(3D scene scripts)

-- start --

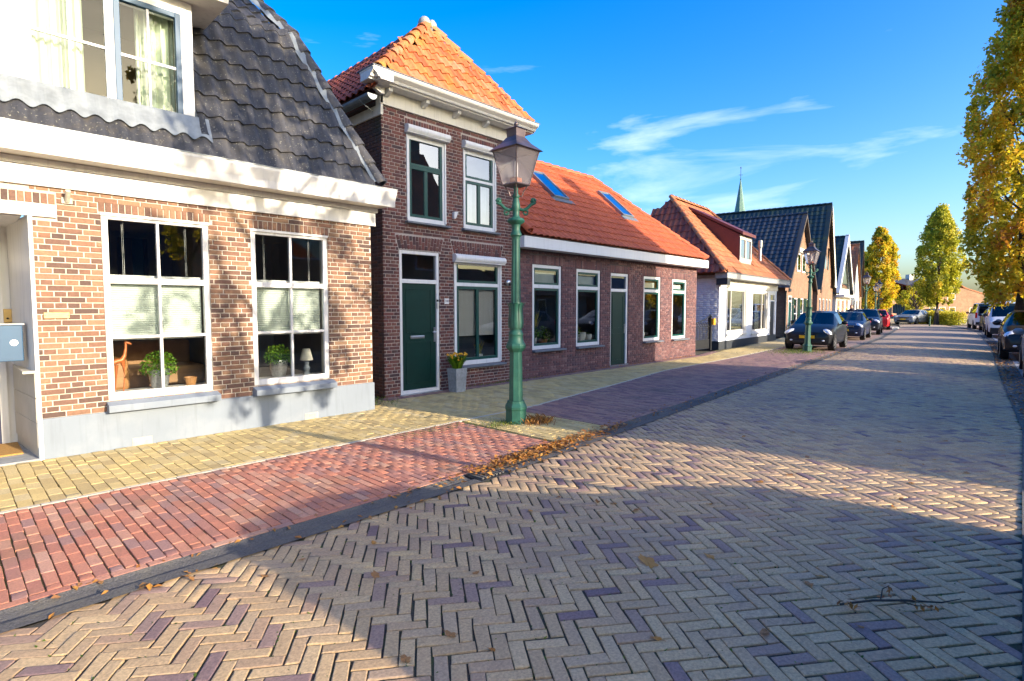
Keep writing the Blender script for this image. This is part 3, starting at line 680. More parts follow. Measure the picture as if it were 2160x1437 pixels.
pl_ = MB(); pl_.box(F1, .655, 4.775, -.02, .022, -.05, .45); pl_.box(F1, -3.2, -.7, -.02, .022, -.05, .45); pl_.build('plinth', 'plinth_paint', h1, bevel=.006)
# side wall to the alley
FS = F1.side(4.76, 0, left=False)
o = wall_sheet(h1, 'side_wall', 'mortar_grey', FS, .03, 6, 0, 3.45, [], back=0)
# air bricks in the plinth
for u_ in (1.60, 3.71):
    mb = MB(); mb.box(F1, u_ - .10, u_ + .10, .02, .028, .012, .105)
    for i in range(7):
        for j in range(3): mb.box(F1, u_ - .085 + i * .025, u_ - .070 + i * .025, .026, .033, .022 + j * .026, .038 + j * .026)
    mb.build('air_brick', 'concrete_pale', h1)
# plaque and flag bracket
pq = MB(); pq.box(F1, .755, .975, 0, .012, 1.53, 1.595); pq = pq.build('plaque', 'plaque', h1, bevel=.003)
for k, (a, b) in enumerate(((.79, .93), (.82, .91))):
    mb = MB(); mb.box(F1, a, b, .011, .015, 1.568 - k * .022, 1.574 - k * .022); mb.build('plaque_line', 'brass', pq)
for u_ in (.768, .962):
    mb = MB(); mb.ball(F1.p(u_, .013, 1.562), .005, seg=6, rings=4); mb.build('screw', 'brass', pq)
mb = MB(); mb.box(F1, .95, 1.045, 0, .012, 2.775, 2.84); mb.tube([F1.p(.998, .01, 2.80), F1.p(.998, .11, 2.90)], .024, 10); mb.build('flag_bracket', 'concrete_pale', h1)

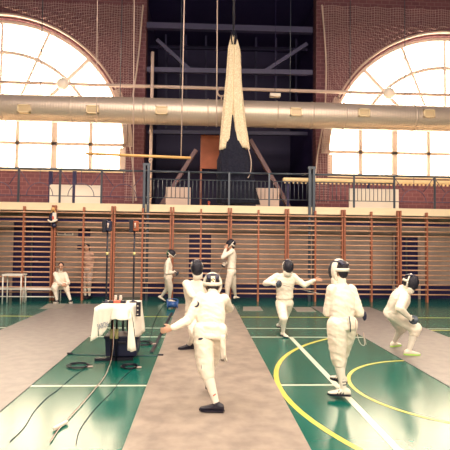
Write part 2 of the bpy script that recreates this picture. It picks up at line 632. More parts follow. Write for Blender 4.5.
# ------------------------------------------------------------------ wall bars
YP = 12.9
xs = [W(px, 250, YP).x for px in (53, 399.5)]
UNIT = (xs[1] - xs[0]) / 6
units = [xs[0] + UNIT * k for k in range(-2, 8)]
proto = None
zr = [0.22 + .136 * k for k in range(15)] + [2.245] + [2.38]
names = {0: 'far left edge', 1: 'behind the white bench', 2: 'behind the seated person and the left lamp stand', 3: 'behind the right lamp stand', 4: 'behind the young fencer walking on the left',
         5: 'behind the fencer adjusting a mask', 6: 'behind the fencer with outstretched arms', 7: 'behind the fencer standing at right with back turned', 8: 'behind the crouching fencer at far right'}
labs = ['wooden wall bars at the far left end of the row',
        'wooden wall bars behind the white bench, over the dark doorway',
        'wooden wall bars behind the seated person and the figure by the wall',
        'wooden wall bars behind the two black scoring lamps',
        'wooden wall bars behind the young fencer walking at left',
        'wooden wall bars behind the fencer lifting a hand to the mask',
        'wooden wall bars left of the standing back-turned fencer\'s mask, behind the outstretched arm',
        'wooden wall bars between the standing back-turned fencer and the crouching fencer',
        'wooden wall bars at the far right, behind the crouching fencer',
        ]
for i, x in enumerate(units[:-1]):
    if proto is None:
        e = empty('wall_bars', (x, YP, 0), labs[i], 'wall bars', 'wall bars along the back wall')
        for px in (.035, UNIT / 2, UNIT - .035):
            bm = new(); box(bm, (x + px - .024, YP - .02, 0), (x + px + .024, YP + .09, 2.58 if abs(px - UNIT / 2) > .1 else 2.54))
            link('upright', bm, M['post'], e, False, bevel=.004)
        for z in zr:
            bm = new()
            yy = YP - (.05 if z > 2.3 else 0)
            oval(bm, [(V((xx, yy, z)), V((0, .014, 0)), V((0, 0, .020))) for xx in (x + .02, x + UNIT - .02)], 10)
            link('rung', bm, M['rung'], e)
        proto = e
    else:
        e = proto.copy(); COL.objects.link(e); e.location = (x, YP, 0); e['label'] = labs[i]
        for ch in list(proto.children):
            c = ch.copy(); COL.objects.link(c); c.parent = e

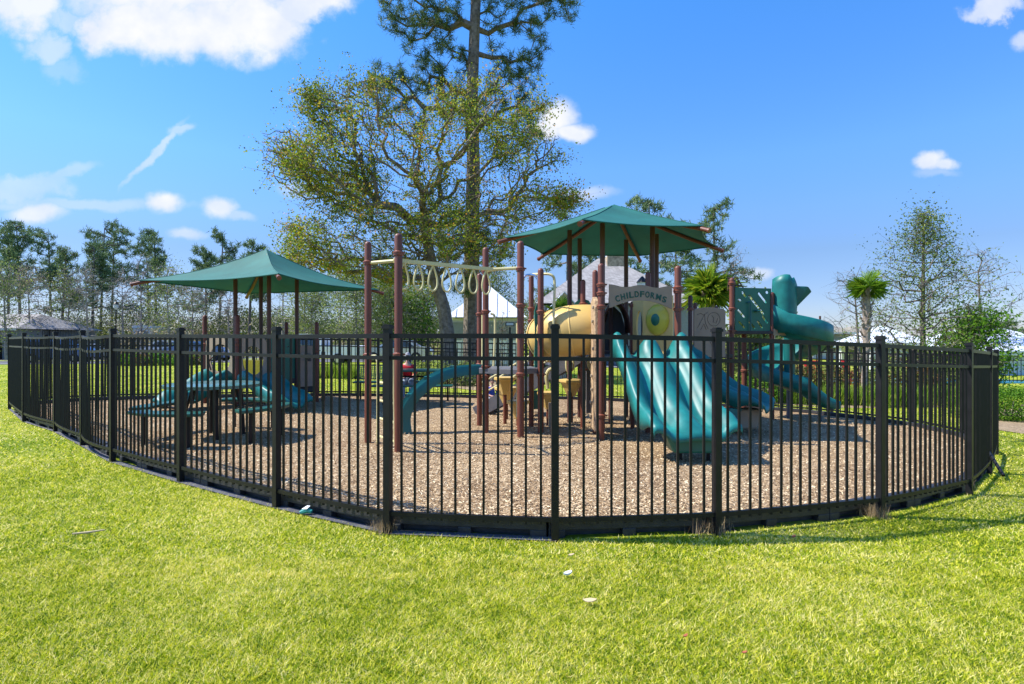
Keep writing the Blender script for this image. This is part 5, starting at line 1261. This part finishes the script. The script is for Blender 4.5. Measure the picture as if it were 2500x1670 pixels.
for i, (px, lb) in enumerate(br_):
    p = P(px, 0, 15.8); bush((p.x, p.y), (.62, .5, .36), lf_bright, lb, 430 + i, 2600, .07, 'shrub', 'bright shrubs behind the back fence')
for i, (px, lb) in enumerate([(1068, 'dark green shrub right of the person in red'), (1010, 'low shrub beside the back fence by the person'), (1135, 'round shrub at the base of the tallest pine')]):
    p = P(px, 0, 19); bush((p.x, p.y), (.5, .4, .38), lf_under, lb, 440 + i, 1500, .09, 'shrub')
def tuftgrass(x, y, h, n, m, seed, w=.02, sp=.25):
    r = np.random.default_rng(seed); b0 = np.stack([x + r.normal(0, sp * .35, n), y + r.normal(0, sp * .35, n), np.full(n, gz(x, y))], 1); a = r.random(n) * 6.28; l_ = r.uniform(.1, .75, n) * h; hh = h * r.uniform(.55, 1.1, n)
    tip = b0 + np.stack([np.cos(a) * l_, np.sin(a) * l_, hh], 1); s = np.stack([np.cos(a + 1.57), np.sin(a + 1.57), 0 * a], 1) * w / 2
    return np.stack([b0 - s, b0 + s, tip], 1)
k = 0
for px in list(range(795, 880, 22)):
    p = P(px + random.uniform(-6, 6), 0, 21 + random.uniform(-.6, .6)); o = npmesh('ornamental_grass', tuftgrass(p.x, p.y, .62, 340, lf_blade, 500 + k, .022, .5), 3, lf_blade, at=(p.x, p.y, gz(p.x, p.y)))
    tag(o, 'green ornamental grass clump, %s from the left in the row behind the far ring ladder post' % ORD[k], 'grass clump', 'ornamental grass clumps beyond the back fence'); k += 1
k = 0
for i in range(24):
    p = P(1905 + i * 19 + random.uniform(-6, 6), 0, 15.9 + random.uniform(-.4, .6)); o = npmesh('ornamental_grass', tuftgrass(p.x, p.y, .62, 260, lf_blade, 540 + i, .020, .5), 3, lf_blade, at=(p.x, p.y, gz(p.x, p.y)))
    tag(o, 'yellow green ornamental grass clump behind the right back fence, %s from the left' % ordn(k), 'grass clump', 'ornamental grass clumps behind the right back fence'); k += 1
for i in range(10):
    p = P(290 + i * 22, 0, 33 + random.uniform(-.5, .5)); bush((p.x, p.y), (.5, .4, .35), lf_bright if i % 3 else lf_rust, 'low hedge plant by the road left of the toddler structure, %s from the left' % ORD[i], 460 + i, 700, .12, 'hedge_plant', 'low hedge plants along the road')
# pine straw beds
def patch(px0, px1, Z0, Z1, m, name, dz=.012):
    q = MB(); rows = []
    for Z in np.linspace(Z0, Z1, 5):
        rows.append([Vector(((px0 + (px1 - px0) * t - CX) * Z / F, Z + .3 * math.sin(t * 9), gz((px0 + (px1 - px0) * t - CX) * Z / F, Z) + dz)) for t in np.linspace(0, 1, 13)])
    q.grid(rows); return tag(q.build(name, m), kind='structure')
m_straw = mat('pine straw bed', (.16, .105, .055), .95, col2=(.38, .28, .16), vscale=22, detail=8, bump=.7, bscale=50)
patch(1075, 1250, 17.5, 26, m_straw, 'planting_bed'); patch(1700, 2330, 15.2, 22, m_straw, 'planting_bed')
gp_ = [G(2425, 1000), G(2500, 1004), G(2560, 1050), G(2530, 1066), G(2425, 1050)]
q = MB(); q.add([p + Vector((0, 0, .012)) for p in gp_], [tuple(range(5))]); tag(q.build('planting_bed', m_straw), kind='structure')
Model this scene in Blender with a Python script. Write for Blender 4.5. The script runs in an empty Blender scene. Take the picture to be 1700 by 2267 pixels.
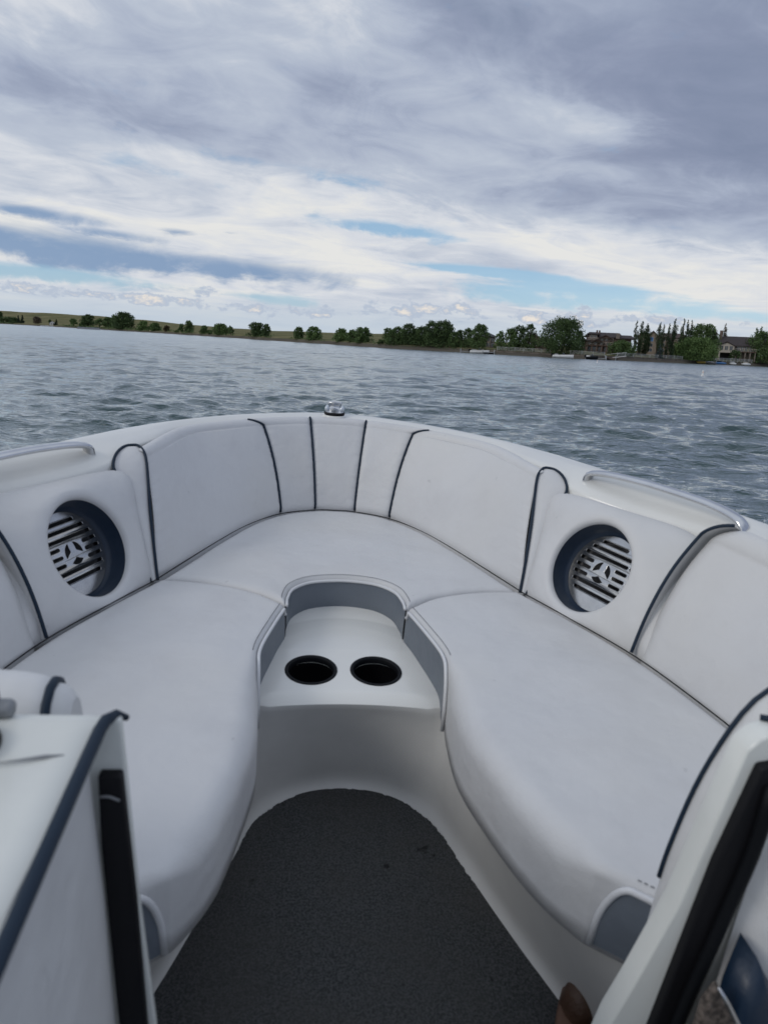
import bpy, bmesh, math, random
import numpy as np
from mathutils import Vector, Matrix
from mathutils import geometry as mgeo
scene = bpy.context.scene
COL = scene.collection
R = math.radians
rng = random.Random(7)

# ------------------------------------------------------------------ camera
F_PX, CAM_H = 1640.0, 1.8
def axes(pitch, roll, yaw):
    p, r, yw = R(pitch), R(roll), R(yaw)
    fw = Vector((math.sin(yw)*math.cos(p), math.cos(yw)*math.cos(p), -math.sin(p)))
    rt = Vector((math.cos(yw), -math.sin(yw), 0)); up = rt.cross(fw)
    rr = math.cos(r)*rt + math.sin(r)*up; uu = -math.sin(r)*rt + math.cos(r)*up
    return rr, uu, fw
def mat3(a):
    rr, uu, fw = a
    m = Matrix((rr, uu, -fw)); return m.transposed()
WORLD_AX = axes(12.93, 2.92, 0.0)
BOAT_AX = axes(17.0, 4.797, 7.216)
CAM_POS = Vector((0, 0, CAM_H))
cam = bpy.data.cameras.new('camera'); camo = bpy.data.objects.new('camera', cam); COL.objects.link(camo)
cam.sensor_fit = 'VERTICAL'; cam.sensor_height = 36.0; cam.lens = 36.0*F_PX/2267.0
cam.clip_start = 0.05; cam.clip_end = 12000
camo.matrix_world = Matrix.Translation(CAM_POS) @ mat3(WORLD_AX).to_4x4()
cam.dof.use_dof = True; cam.dof.focus_distance = 4.5; cam.dof.aperture_fstop = 7.4
scene.camera = camo
scene.view_settings.view_transform = 'Standard'; scene.view_settings.look = 'None'
scene.view_settings.exposure = 0.0; scene.view_settings.gamma = 1.0
scene.render.resolution_x = 767; scene.render.resolution_y = 1024

# ------------------------------------------------------------------ node helper
class N:
    """tiny helper that writes node maths as python expressions"""
    def __init__(s, tree): s.t = tree; s.n = tree.nodes; s.l = tree.links
    def new(s, typ, **k):
        n = s.n.new(typ)
        for a, b in k.items(): setattr(n, a, b)
        return n
    def put(s, sock, v):
        if v is None: return
        if hasattr(v, 'is_output') or isinstance(v, bpy.types.NodeSocket): s.l.new(v, sock)
        else:
            if sock.type == 'RGBA' and not isinstance(v, (int, float)) and len(v) == 3: v = (*v, 1)
            sock.default_value = v
    def m(s, op, a, b=None, c=None, clamp=False):
        n = s.new('ShaderNodeMath', operation=op, use_clamp=clamp)
        for i, v in enumerate((a, b, c)): s.put(n.inputs[i], v)
        return n.outputs[0]
    def add(s, a, b): return s.m('ADD', a, b)
    def mul(s, a, b): return s.m('MULTIPLY', a, b)
    def sub(s, a, b): return s.m('SUBTRACT', a, b)
    def mix(s, f, a, b):
        n = s.new('ShaderNodeMix', data_type='RGBA', clamp_factor=True)
        s.put(n.inputs[0], f); s.put(n.inputs[6], a); s.put(n.inputs[7], b); return n.outputs[2]
    def noise(s, vec, scale, detail=4, rough=.5, dist=0.0, col=False):
        n = s.new('ShaderNodeTexNoise'); s.put(n.inputs['Vector'], vec)
        n.inputs['Scale'].default_value = scale; n.inputs['Detail'].default_value = detail
        n.inputs['Roughness'].default_value = rough; n.inputs['Distortion'].default_value = dist
        return n.outputs['Color'] if col else n.outputs['Fac']
    def ss(s, v, a, b):
        n = s.new('ShaderNodeMapRange', interpolation_type='SMOOTHSTEP')
        s.put(n.inputs[0], v); n.inputs[1].default_value = a; n.inputs[2].default_value = b
        n.inputs[3].default_value = 0; n.inputs[4].default_value = 1; return n.outputs[0]
    def xyz(s, x, y, z=0.0):
        n = s.new('ShaderNodeCombineXYZ')
        for i, v in enumerate((x, y, z)): s.put(n.inputs[i], v)
        return n.outputs[0]
    def sep(s, v):
        n = s.new('ShaderNodeSeparateXYZ'); s.l.new(v, n.inputs[0]); return n.outputs

# ------------------------------------------------------------------ sky
SUN_EL, SUN_AZ = 34.0, -120.0       # azimuth from the view direction, negative = left
w = bpy.data.worlds.new('World'); scene.world = w; w.use_nodes = True
k = N(w.node_tree); k.n.clear()
tc = k.new('ShaderNodeTexCoord'); D = tc.outputs['Generated']
dx, dy, dz = k.sep(D)
az = k.mul(k.m('ARCTAN2', dx, dy), 180/math.pi); el = k.mul(k.m('ARCSINE', dz), 180/math.pi)
elc = k.m('MAXIMUM', el, 0.0)
# cloud-sheet coordinates: streaks get finer and flatter towards the horizon
lg = k.m('LOGARITHM', k.add(elc, 4.0), math.e)
sheet = k.xyz(k.mul(az, .045), k.mul(k.add(lg, k.mul(az, .004)), 2.2), 0.3)
n_big = k.noise(sheet, 1.1, 6, .55, .6)
n_mid = k.noise(sheet, 3.2, 8, .6, 1.2)
n_str = k.noise(k.xyz(k.mul(az, .06), k.mul(k.add(lg, k.mul(az, .005)), 4.5), 1.7), 2.0, 8, .60, .4)
n_fin = k.noise(k.xyz(k.mul(az, .16), k.mul(el, .30), 4.0), 1.6, 8, .6, .4)
n_soft = k.noise(k.xyz(k.mul(az, .05), k.mul(k.add(lg, k.mul(az, .004)), 2.0), 5.3), 1.4, 5, .5, .3)
waz = k.add(az, k.mul(k.sub(n_mid, .5), 7.0)); wel = k.add(el, k.mul(k.sub(n_fin, .5), 3.2))
def blob(a0, e0, ra, re, tilt=0.0, hard=1.0, flat=False, fine=False):
    a = k.sub(waz, a0); e = k.sub(k.add(el, k.mul(k.sub(n_fin, .5), min(3.2, re*1.6))), e0); c, s_ = math.cos(R(tilt)), math.sin(R(tilt))
    u = k.mul(k.add(k.mul(a, c), k.mul(e, s_)), 1/ra); v = k.mul(k.sub(k.mul(e, c), k.mul(a, s_)), 1/re)
    d = k.add(k.mul(u, u), k.mul(v, v))
    if flat: d = k.mul(d, d)
    return k.m('EXPONENT', k.mul(d, -hard))
def lin(*c): return tuple(((x/255+.055)/1.055)**2.4 if x > 10 else x/3294 for x in c)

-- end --

--- What the task asks ---
Look over the listing above. Pick out and copy every line that includes "More".

--- Answer to this exercise ---
Keep writing the Blender script for this image. This is part 3, starting at line 680. More parts follow. Measure the picture as if it were 2160x1437 pixels.
Write part 2 of the bpy script that recreates this picture. It picks up at line 632. More parts follow. Write for Blender 4.5.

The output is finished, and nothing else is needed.